Policja poszukuje ostatniego z trójki porywaczy, którzy uprowadzili kobietę i przetrzymywali ją w domu we Wrocławiu. Dwóch przestępców już zatrzymano, jutro prawdopodobnie trafią do aresztu. Córka znanego biznesmena została porwana w poniedziałek dla okupu. Nad ranem uwolnili ją wrocławscy antyterroryści.
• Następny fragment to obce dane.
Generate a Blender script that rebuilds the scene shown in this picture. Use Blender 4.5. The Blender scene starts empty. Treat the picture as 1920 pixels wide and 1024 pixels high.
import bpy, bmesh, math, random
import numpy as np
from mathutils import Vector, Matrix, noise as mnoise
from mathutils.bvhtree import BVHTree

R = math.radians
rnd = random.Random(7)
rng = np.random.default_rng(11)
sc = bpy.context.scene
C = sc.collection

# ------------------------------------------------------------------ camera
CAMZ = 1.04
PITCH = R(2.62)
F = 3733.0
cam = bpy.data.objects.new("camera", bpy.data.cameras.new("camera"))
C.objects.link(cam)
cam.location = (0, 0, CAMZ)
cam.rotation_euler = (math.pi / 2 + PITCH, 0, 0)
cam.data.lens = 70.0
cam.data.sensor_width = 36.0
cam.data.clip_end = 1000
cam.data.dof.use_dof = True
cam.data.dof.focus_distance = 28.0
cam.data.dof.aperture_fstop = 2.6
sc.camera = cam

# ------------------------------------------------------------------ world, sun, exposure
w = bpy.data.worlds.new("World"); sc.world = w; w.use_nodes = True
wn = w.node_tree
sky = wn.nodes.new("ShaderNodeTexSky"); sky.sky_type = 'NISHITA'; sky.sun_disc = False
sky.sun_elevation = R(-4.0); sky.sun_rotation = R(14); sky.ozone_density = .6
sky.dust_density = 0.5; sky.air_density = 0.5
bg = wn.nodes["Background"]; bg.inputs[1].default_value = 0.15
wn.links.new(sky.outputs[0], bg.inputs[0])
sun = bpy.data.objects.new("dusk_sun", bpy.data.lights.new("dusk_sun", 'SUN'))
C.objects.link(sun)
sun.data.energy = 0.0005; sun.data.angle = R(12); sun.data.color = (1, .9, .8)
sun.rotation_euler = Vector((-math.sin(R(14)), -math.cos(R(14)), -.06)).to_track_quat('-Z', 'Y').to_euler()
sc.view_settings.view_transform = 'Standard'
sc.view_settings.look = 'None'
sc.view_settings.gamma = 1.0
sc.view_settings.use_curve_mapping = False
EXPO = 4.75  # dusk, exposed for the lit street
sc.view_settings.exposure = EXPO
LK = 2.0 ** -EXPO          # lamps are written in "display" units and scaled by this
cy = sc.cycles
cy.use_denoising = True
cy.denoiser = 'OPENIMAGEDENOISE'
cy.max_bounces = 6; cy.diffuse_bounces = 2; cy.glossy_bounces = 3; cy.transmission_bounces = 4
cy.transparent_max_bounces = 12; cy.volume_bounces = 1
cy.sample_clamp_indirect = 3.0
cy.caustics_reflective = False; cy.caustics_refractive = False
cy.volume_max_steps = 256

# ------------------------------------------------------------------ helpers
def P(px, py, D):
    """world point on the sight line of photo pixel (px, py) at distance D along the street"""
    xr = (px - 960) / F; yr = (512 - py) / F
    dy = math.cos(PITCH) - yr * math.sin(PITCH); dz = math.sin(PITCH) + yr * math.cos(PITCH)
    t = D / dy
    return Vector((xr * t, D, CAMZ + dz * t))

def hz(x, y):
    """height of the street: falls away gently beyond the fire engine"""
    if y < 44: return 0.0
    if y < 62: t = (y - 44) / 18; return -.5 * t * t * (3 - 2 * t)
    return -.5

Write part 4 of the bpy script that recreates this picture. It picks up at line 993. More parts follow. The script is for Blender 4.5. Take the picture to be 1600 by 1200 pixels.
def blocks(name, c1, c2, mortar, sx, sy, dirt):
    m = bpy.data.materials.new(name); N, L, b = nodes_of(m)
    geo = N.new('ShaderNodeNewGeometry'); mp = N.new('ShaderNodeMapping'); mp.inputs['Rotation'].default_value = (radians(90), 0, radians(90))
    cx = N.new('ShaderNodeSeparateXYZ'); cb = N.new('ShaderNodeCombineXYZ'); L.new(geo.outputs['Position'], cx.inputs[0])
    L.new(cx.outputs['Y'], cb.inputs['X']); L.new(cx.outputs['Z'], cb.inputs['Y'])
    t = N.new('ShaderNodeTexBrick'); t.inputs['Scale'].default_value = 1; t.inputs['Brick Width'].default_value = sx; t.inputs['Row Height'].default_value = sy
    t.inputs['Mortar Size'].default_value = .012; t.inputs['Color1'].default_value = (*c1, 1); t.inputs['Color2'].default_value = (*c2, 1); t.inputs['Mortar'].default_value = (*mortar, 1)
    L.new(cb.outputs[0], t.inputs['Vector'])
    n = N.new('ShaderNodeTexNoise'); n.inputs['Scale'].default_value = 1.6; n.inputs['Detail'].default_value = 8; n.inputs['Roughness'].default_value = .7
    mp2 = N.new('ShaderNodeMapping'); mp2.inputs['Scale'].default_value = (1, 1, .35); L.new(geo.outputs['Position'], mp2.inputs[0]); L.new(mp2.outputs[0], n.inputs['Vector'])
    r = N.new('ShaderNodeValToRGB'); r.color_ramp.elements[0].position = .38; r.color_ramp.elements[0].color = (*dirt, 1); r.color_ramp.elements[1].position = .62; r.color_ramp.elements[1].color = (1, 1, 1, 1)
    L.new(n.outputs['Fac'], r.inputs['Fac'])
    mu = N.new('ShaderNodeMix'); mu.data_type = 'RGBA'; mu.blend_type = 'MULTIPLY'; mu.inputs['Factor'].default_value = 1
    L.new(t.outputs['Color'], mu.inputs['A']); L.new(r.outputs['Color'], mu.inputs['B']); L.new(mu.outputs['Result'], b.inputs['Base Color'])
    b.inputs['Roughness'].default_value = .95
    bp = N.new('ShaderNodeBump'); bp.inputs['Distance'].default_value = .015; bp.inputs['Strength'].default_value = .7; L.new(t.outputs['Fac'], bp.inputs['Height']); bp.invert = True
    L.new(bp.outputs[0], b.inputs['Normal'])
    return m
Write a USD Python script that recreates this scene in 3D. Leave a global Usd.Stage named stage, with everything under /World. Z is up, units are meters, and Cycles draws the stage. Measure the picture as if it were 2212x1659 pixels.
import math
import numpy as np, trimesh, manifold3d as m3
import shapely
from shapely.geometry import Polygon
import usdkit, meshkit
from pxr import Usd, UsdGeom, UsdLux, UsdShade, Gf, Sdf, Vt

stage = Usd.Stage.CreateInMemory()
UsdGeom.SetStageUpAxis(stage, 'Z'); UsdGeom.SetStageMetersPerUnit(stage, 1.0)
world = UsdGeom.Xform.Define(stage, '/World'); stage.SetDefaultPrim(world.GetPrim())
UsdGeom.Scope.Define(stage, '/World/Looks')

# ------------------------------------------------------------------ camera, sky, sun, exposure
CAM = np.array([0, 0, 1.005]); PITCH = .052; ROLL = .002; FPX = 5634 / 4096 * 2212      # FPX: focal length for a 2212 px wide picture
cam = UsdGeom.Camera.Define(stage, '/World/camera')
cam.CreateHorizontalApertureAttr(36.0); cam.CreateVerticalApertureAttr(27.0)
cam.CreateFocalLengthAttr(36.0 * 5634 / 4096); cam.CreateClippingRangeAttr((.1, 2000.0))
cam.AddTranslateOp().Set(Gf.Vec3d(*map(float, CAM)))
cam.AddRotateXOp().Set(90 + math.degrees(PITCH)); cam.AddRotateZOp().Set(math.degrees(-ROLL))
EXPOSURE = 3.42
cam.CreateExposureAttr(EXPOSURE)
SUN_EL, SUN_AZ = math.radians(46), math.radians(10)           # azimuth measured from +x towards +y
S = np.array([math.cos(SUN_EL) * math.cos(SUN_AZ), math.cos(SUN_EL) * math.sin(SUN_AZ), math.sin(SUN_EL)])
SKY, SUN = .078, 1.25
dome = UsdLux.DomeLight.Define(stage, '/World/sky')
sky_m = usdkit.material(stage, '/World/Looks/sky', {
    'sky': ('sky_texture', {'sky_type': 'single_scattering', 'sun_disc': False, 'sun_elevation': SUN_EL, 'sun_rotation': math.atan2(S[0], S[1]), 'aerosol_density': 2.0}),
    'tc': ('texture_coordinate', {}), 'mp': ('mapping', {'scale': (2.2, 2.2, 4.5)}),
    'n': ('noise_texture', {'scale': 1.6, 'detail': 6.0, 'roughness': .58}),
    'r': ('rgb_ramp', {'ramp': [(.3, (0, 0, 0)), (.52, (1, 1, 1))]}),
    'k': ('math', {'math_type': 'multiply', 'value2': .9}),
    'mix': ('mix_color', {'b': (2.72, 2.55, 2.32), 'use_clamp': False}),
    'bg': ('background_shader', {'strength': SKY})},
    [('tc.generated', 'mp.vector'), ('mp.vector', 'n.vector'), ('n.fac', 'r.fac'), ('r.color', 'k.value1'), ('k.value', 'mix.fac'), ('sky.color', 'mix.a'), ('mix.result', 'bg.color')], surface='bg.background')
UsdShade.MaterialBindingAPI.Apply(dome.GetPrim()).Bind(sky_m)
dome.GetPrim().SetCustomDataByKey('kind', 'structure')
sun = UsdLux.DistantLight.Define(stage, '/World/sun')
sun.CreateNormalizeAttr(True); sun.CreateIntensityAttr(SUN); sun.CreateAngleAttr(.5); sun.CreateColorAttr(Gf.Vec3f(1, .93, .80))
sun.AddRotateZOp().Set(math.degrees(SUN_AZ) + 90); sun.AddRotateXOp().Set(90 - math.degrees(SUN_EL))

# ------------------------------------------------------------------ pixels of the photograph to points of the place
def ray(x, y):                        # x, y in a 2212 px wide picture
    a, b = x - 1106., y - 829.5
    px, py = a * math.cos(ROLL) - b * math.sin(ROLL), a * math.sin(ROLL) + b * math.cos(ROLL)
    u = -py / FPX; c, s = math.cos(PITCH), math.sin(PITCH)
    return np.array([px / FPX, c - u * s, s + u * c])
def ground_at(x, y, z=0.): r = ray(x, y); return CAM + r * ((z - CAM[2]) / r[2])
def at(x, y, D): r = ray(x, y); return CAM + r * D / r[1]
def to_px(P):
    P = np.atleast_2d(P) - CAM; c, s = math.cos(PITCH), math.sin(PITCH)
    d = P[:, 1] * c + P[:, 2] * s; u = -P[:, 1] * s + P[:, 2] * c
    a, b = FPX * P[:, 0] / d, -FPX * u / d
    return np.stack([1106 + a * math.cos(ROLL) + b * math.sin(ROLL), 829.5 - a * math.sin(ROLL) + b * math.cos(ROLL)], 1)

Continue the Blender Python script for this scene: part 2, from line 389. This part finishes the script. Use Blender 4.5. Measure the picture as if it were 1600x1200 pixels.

Dziś nad ranem porywaczom zostały przekazane pieniądze, których żądali za uwolnienie kobiety. Następnie do akcji wkroczyli uzbrojeni po zęby policjanci. Zakładniczka była przetrzymywana w jednym z budynków we wrocławskich Krzykach.
Wiadomo, że napastnicy przedwczoraj wyciągnęli ofiarę z ekskluzywnego samochodu, przetrzymywali ją w mieszkaniu w dzielnicy Krzyki. Dzisiaj jednak, policja przez kilka godzin przeszukiwała inne wrocławskie mieszkanie.
Śledczy odzyskali w nim pieniądze, jakie przekazali porywaczom. Śledczy nie chcą jednak podać kwoty, jaką bandyci zażądali za wolność młodej kobiety. Potwierdzają się wcześniejsze informacje, że w czasie akcji antyterroryści musieli użyć broni. W trakcie tej akcji policjanci użyli broni, nikt jednak nie został ranny. W tej chwili funkcjonariusze wciąż pracują nad tą sprawą - powiedział reporterce RMF FM Krzysztof Zaporowski z dolnośląskiej policji:
Jutro powinna zapaść decyzja o aresztowaniu dwóch porywaczy; wtedy też prokuratura ma zdradzić więcej szczegółów dotyczących tego porwania.